### Aim:
Please repeat all of the lines that follow, exactly as written.

### Provided data:
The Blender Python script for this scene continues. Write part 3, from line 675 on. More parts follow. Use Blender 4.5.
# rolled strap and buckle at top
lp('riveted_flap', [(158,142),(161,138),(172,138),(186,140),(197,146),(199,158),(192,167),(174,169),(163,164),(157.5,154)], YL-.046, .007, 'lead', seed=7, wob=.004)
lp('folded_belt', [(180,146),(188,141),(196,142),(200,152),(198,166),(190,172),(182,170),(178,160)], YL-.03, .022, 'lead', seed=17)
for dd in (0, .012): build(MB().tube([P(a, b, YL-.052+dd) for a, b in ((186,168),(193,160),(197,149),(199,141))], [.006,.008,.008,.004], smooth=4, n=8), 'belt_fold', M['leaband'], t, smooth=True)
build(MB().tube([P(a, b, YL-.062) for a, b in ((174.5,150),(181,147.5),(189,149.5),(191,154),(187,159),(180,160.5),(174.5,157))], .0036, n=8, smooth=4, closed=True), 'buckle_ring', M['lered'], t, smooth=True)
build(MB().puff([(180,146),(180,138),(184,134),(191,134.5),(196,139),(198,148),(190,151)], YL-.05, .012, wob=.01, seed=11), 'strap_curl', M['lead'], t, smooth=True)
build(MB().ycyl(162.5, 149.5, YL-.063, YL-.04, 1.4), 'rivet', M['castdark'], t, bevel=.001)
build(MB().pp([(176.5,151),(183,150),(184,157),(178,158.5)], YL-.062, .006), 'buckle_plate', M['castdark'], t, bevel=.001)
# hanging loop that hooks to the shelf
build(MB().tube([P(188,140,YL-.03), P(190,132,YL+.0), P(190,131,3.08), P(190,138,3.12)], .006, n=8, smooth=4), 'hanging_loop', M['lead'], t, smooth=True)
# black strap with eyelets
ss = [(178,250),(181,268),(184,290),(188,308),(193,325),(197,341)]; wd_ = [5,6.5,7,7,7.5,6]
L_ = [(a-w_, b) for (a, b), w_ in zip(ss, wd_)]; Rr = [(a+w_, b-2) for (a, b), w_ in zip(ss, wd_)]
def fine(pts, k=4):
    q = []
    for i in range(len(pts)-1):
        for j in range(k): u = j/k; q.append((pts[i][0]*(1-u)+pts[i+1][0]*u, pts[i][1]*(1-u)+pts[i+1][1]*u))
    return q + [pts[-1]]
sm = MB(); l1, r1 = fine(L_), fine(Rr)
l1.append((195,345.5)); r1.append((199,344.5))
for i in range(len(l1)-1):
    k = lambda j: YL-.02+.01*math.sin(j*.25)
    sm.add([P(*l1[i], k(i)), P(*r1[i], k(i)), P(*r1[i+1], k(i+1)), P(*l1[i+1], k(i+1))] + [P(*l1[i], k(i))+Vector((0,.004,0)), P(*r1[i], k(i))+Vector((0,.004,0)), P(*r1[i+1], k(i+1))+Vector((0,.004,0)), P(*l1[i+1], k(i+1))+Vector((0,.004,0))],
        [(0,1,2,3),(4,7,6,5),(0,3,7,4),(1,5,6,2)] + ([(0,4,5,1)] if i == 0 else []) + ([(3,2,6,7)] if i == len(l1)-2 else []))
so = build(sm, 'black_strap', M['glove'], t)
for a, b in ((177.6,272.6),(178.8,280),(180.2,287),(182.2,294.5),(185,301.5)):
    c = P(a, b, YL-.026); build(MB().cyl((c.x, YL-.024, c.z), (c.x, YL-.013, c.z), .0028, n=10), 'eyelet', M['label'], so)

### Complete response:
The Blender Python script for this scene continues. Write part 3, from line 675 on. More parts follow. Use Blender 4.5.
# rolled strap and buckle at top
lp('riveted_flap', [(158,142),(161,138),(172,138),(186,140),(197,146),(199,158),(192,167),(174,169),(163,164),(157.5,154)], YL-.046, .007, 'lead', seed=7, wob=.004)
lp('folded_belt', [(180,146),(188,141),(196,142),(200,152),(198,166),(190,172),(182,170),(178,160)], YL-.03, .022, 'lead', seed=17)
for dd in (0, .012): build(MB().tube([P(a, b, YL-.052+dd) for a, b in ((186,168),(193,160),(197,149),(199,141))], [.006,.008,.008,.004], smooth=4, n=8), 'belt_fold', M['leaband'], t, smooth=True)
build(MB().tube([P(a, b, YL-.062) for a, b in ((174.5,150),(181,147.5),(189,149.5),(191,154),(187,159),(180,160.5),(174.5,157))], .0036, n=8, smooth=4, closed=True), 'buckle_ring', M['lered'], t, smooth=True)
build(MB().puff([(180,146),(180,138),(184,134),(191,134.5),(196,139),(198,148),(190,151)], YL-.05, .012, wob=.01, seed=11), 'strap_curl', M['lead'], t, smooth=True)
build(MB().ycyl(162.5, 149.5, YL-.063, YL-.04, 1.4), 'rivet', M['castdark'], t, bevel=.001)
build(MB().pp([(176.5,151),(183,150),(184,157),(178,158.5)], YL-.062, .006), 'buckle_plate', M['castdark'], t, bevel=.001)
# hanging loop that hooks to the shelf
build(MB().tube([P(188,140,YL-.03), P(190,132,YL+.0), P(190,131,3.08), P(190,138,3.12)], .006, n=8, smooth=4), 'hanging_loop', M['lead'], t, smooth=True)
# black strap with eyelets
ss = [(178,250),(181,268),(184,290),(188,308),(193,325),(197,341)]; wd_ = [5,6.5,7,7,7.5,6]
L_ = [(a-w_, b) for (a, b), w_ in zip(ss, wd_)]; Rr = [(a+w_, b-2) for (a, b), w_ in zip(ss, wd_)]
def fine(pts, k=4):
    q = []
    for i in range(len(pts)-1):
        for j in range(k): u = j/k; q.append((pts[i][0]*(1-u)+pts[i+1][0]*u, pts[i][1]*(1-u)+pts[i+1][1]*u))
    return q + [pts[-1]]
sm = MB(); l1, r1 = fine(L_), fine(Rr)
l1.append((195,345.5)); r1.append((199,344.5))
for i in range(len(l1)-1):
    k = lambda j: YL-.02+.01*math.sin(j*.25)
    sm.add([P(*l1[i], k(i)), P(*r1[i], k(i)), P(*r1[i+1], k(i+1)), P(*l1[i+1], k(i+1))] + [P(*l1[i], k(i))+Vector((0,.004,0)), P(*r1[i], k(i))+Vector((0,.004,0)), P(*r1[i+1], k(i+1))+Vector((0,.004,0)), P(*l1[i+1], k(i+1))+Vector((0,.004,0))],
        [(0,1,2,3),(4,7,6,5),(0,3,7,4),(1,5,6,2)] + ([(0,4,5,1)] if i == 0 else []) + ([(3,2,6,7)] if i == len(l1)-2 else []))
so = build(sm, 'black_strap', M['glove'], t)
for a, b in ((177.6,272.6),(178.8,280),(180.2,287),(182.2,294.5),(185,301.5)):
    c = P(a, b, YL-.026); build(MB().cyl((c.x, YL-.024, c.z), (c.x, YL-.013, c.z), .0028, n=10), 'eyelet', M['label'], so)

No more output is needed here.